Alejandra Fonseca
De niña alguien de cincuenta o sesenta años me parecía un anciano. Hoy estoy convencida de que la edad es un espejismo: lo que en verdad pesa no son los años, sino las circunstancias.
La semana pasada lo comprobé. Tuve una reunión en Ciudad de México y regresé de inmediato a Puebla para estar presente a la operación del ojo de Ash, mi perrita recién adoptada. El día fue largo, estresante y exigente. Al llegar a casa, mi otra perrita Michi presentó fiebre por infección por lo que y el desvelo fue doble y me convertí en enfermera improvisada de mis dos perrhijas.
Al día siguiente, en el trabajo, apenas funcionaba para lo elemental. Me mojé la cara en el baño, me miré al espejo y no vi las arrugas: vi el enorme cansancio que pesaba como montaña. Entonces un compañero me ofreció algo impensable: Un espacio donde poder cerrar mis ojos y relajarme. Acepté incrédula como autómata.
Me tocó vivir uno de esos momentos donde el cuerpo le gana a la voluntad. Por minutos dormí tan profundo que al despertar no sabía dónde ni por qué estaba ahí. Fue un gesto sencillo de Gerardo, casi anónimo, que me recordó que la humanidad sobrevive en actos mínimos: en una silla ofrecida, en la empatía inesperada, en el descanso compartido.

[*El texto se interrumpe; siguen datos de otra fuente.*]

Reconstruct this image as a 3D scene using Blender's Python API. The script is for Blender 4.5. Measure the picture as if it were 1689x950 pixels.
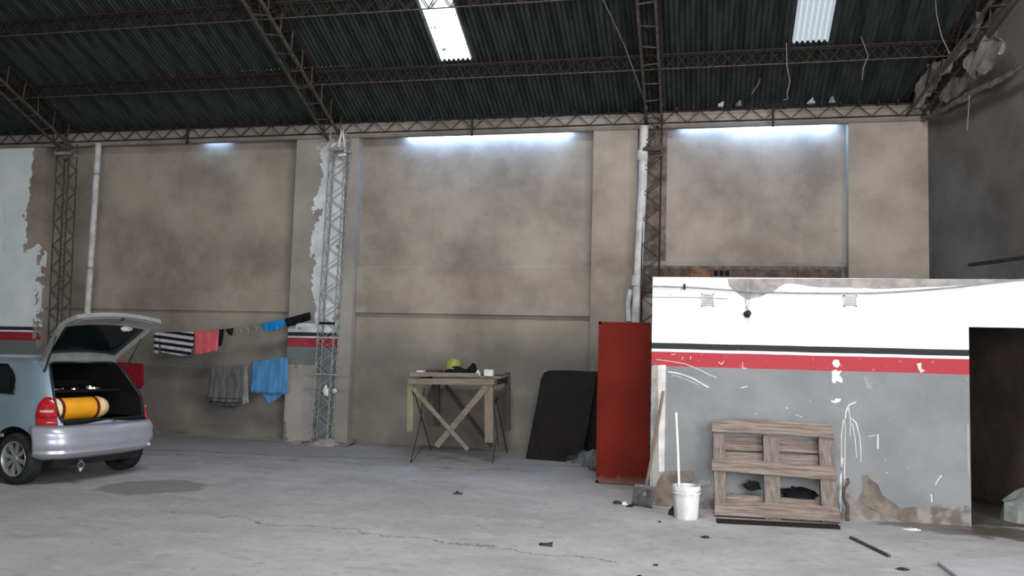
import bpy, bmesh, math, random
from mathutils import Vector, Matrix, noise
random.seed(7)
for o in list(bpy.data.objects): bpy.data.objects.remove(o)
S = bpy.context.scene; C = S.collection
R = math.radians; PI = math.pi
# ------------------------------------------------------------------ camera
YAW, PITCH, ROLL, FPX, EYE = R(12.6), R(4.35), R(1.55), 1400.0, 1.6
fw = Vector((-math.sin(YAW)*math.cos(PITCH), math.cos(YAW)*math.cos(PITCH), math.sin(PITCH)))
r0 = Vector((math.cos(YAW), math.sin(YAW), 0)); u0 = r0.cross(fw)
rt = math.cos(ROLL)*r0 + math.sin(ROLL)*u0; up = rt.cross(fw)
EYEP = Vector((0, 0, EYE))
cd = bpy.data.cameras.new('camera'); cam = bpy.data.objects.new('camera', cd); C.objects.link(cam)
M = Matrix((rt, up, -fw)).transposed().to_4x4(); M.translation = EYEP; cam.matrix_world = M
cd.sensor_fit = 'HORIZONTAL'; cd.sensor_width = 36.0; cd.lens = 36.0*FPX/1689.0; cd.clip_start = .05; cd.clip_end = 200
S.camera = cam
# ------------------------------------------------------------------ world, light, exposure
w = bpy.data.worlds.new('world'); S.world = w; w.use_nodes = True
bg = w.node_tree.nodes['Background']; bg.inputs[0].default_value = (.82, .91, 1, 1); bg.inputs[1].default_value = 3.2
S.view_settings.view_transform = 'Standard'; S.view_settings.look = 'None'
S.view_settings.exposure = 0.0; S.view_settings.gamma = 1.0
def area(name, loc, aim, sx, sy, watts, col):
    l = bpy.data.lights.new(name, 'AREA'); l.shape = 'RECTANGLE'; l.size = sx; l.size_y = sy; l.energy = watts; l.color = col
    o = bpy.data.objects.new(name, l); C.objects.link(o); o.location = loc
    o.rotation_euler = (Vector(aim)-Vector(loc)).to_track_quat('-Z', 'Y').to_euler(); return o
area('daylight_side_gate', (6.3, 2.2, 2.6), (0.3, 8.6, 1.4), 4.6, 3.8, 720, (.97, .98, 1))
area('daylight_front_gate', (1.4, -5.0, 2.6), (-3.6, 12, 2.2), 8.0, 4.4, 620, (.97, .98, 1))
area('overhead_floor_fill', (-.5, 4.6, 8.9), (-.7, 7.6, 0), 5.0, 2.4, 900, (.98, .98, 1))  # added lamp under the closed roof to brighten the floor; no skylight there
# daylight coming down through the open slots between the roof edge and the recessed wall panels
SLOTS = [(-4.9, -2.1, 46), (-.35, .45, 7), (.45, 1.6, 20), (1.6, 1.95, 9), (-8.75, -8.25, 2.0)]
for a, b, p in SLOTS:
    area('daylight_slot', ((a+b)/2, 13.43, 5.245), ((a+b)/2, 13.52, 4.6), b-a, .07, p, (.33, .57, 1))

# ------------------------------------------------------------------ pixel helpers (a point of a known real plane)
def ray(x, y): return fw + rt*((x-844.5)/FPX) - up*((y-475)/FPX)
def FL(x, y, z=0.0): d = ray(x, y); return EYEP + d*((z-EYE)/d.z)
def AT(x, y, Y): d = ray(x, y); return EYEP + d*(Y/d.y)
def PL(x, y, P, n): d = ray(x, y); return EYEP + d*((P-EYEP).dot(n)/d.dot(n))

# ------------------------------------------------------------------ node material helper
class X:
    def __init__(s, nt, k): s.nt, s.k = nt, k
    def m(s, op, o=None, c=None):
        n = s.nt.nodes.new('ShaderNodeMath'); n.operation = op
        s.nt.links.new(s.k, n.inputs[0])
        for i, v in ((1, o), (2, c)):
            if v is None: continue
            if isinstance(v, X): s.nt.links.new(v.k, n.inputs[i])
            else: n.inputs[i].default_value = v
        return X(s.nt, n.outputs[0])
    def __add__(s, o): return s.m('ADD', o)
    def __sub__(s, o): return s.m('SUBTRACT', o)
    def __mul__(s, o): return s.m('MULTIPLY', o)
    def gt(s, o): return s.m('GREATER_THAN', o)
    def lt(s, o): return s.m('LESS_THAN', o)
    def max(s, o): return s.m('MAXIMUM', o)
    def min(s, o): return s.m('MINIMUM', o)
    def inv(s): return (s*-1.0)+1.0
    def abs(s): return s.m('ABSOLUTE')
    def ss(s, a, b):
        n = s.nt.nodes.new('ShaderNodeMapRange'); n.interpolation_type = 'SMOOTHSTEP'
        s.nt.links.new(s.k, n.inputs[0]); n.inputs[1].default_value = a; n.inputs[2].default_value = b
        return X(s.nt, n.outputs[0])
class MT:
    def __init__(s, name, rough=.85, metal=0.0):
        s.mat = bpy.data.materials.new(name); s.mat.use_nodes = True; s.nt = s.mat.node_tree
        s.b = s.nt.nodes['Principled BSDF']; s.b.inputs['Roughness'].default_value = rough; s.b.inputs['Metallic'].default_value = metal
        s.b.inputs['Specular IOR Level'].default_value = .3 if rough < .7 else .12
        s.tc = s.nt.nodes.new('ShaderNodeTexCoord'); s.sep = s.nt.nodes.new('ShaderNodeSeparateXYZ')
        s.nt.links.new(s.tc.outputs['Object'], s.sep.inputs[0])
        s.x, s.y, s.z = [X(s.nt, s.sep.outputs[i]) for i in range(3)]
    def noise(s, scale=5, detail=4, rough=.55, stretch=(1, 1, 1), dist=0.0):
        mp = s.nt.nodes.new('ShaderNodeMapping'); s.nt.links.new(s.tc.outputs['Object'], mp.inputs[0]); mp.inputs['Scale'].default_value = stretch
        n = s.nt.nodes.new('ShaderNodeTexNoise'); n.inputs['Scale'].default_value = scale; n.inputs['Detail'].default_value = detail
        n.inputs['Roughness'].default_value = rough; n.inputs['Distortion'].default_value = dist
        s.nt.links.new(mp.outputs[0], n.inputs['Vector']); return X(s.nt, n.outputs['Fac'])
    def mix(s, f, a, b):
        n = s.nt.nodes.new('ShaderNodeMix'); n.data_type = 'RGBA'
        if isinstance(f, X): s.nt.links.new(f.k, n.inputs[0])
        else: n.inputs[0].default_value = f
        for i, v in ((6, a), (7, b)):
            if isinstance(v, X): s.nt.links.new(v.k, n.inputs[i])
            else: n.inputs[i].default_value = (*v, 1)
        return X(s.nt, n.outputs[2])
    def col(s, c):
        if isinstance(c, X): s.nt.links.new(c.k, s.b.inputs['Base Color'])
        else: s.b.inputs['Base Color'].default_value = (*c, 1)
        return s
    def bump(s, h, strength=.3, dist=.01):
        n = s.nt.nodes.new('ShaderNodeBump'); n.inputs['Strength'].default_value = strength; n.inputs['Distance'].default_value = dist
        s.nt.links.new(h.k, n.inputs['Height']); s.nt.links.new(n.outputs[0], s.b.inputs['Normal']); return s
    def rough(s, x): s.nt.links.new(x.k, s.b.inputs['Roughness']); return s
def plain(name, c, rough=.7, metal=0.0, var=.25, scale=14, bump=.15, stretch=(1, 1, 1)):
    m = MT(name, rough, metal); n = m.noise(scale, 4, .6, stretch)
    m.col(m.mix(n.ss(.3, .7), tuple(v*(1-var) for v in c), tuple(min(1, v*(1+var)) for v in c)))
    if bump: m.bump(n, bump, .006)
    return m.mat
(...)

Con los años uno aprende que el cuerpo resiste más de lo que se cree. No duelen las rodillas ni la espalda. Es el cansancio el que te vence. En contraste, mis perrhijas me ofrecen todo el ánimo para resistir y seguir adelante con lo que sea necesario, en una lección elemental: no juzgan, no manipulan, no calculan. Solo aman y agradecen con su infinita gratitud y alegría de vivir, con ese amor sin dobleces, sin arrogancia, que se sostiene a prueba de todo.
Al final los años pasan, pero no pesan. Pesa la indiferencia. El cansancio verdadero no nace de las madrugadas acumuladas sin dormir, sino de vivir en un mundo que insiste en no detenerse a mirar lo que realmente importa.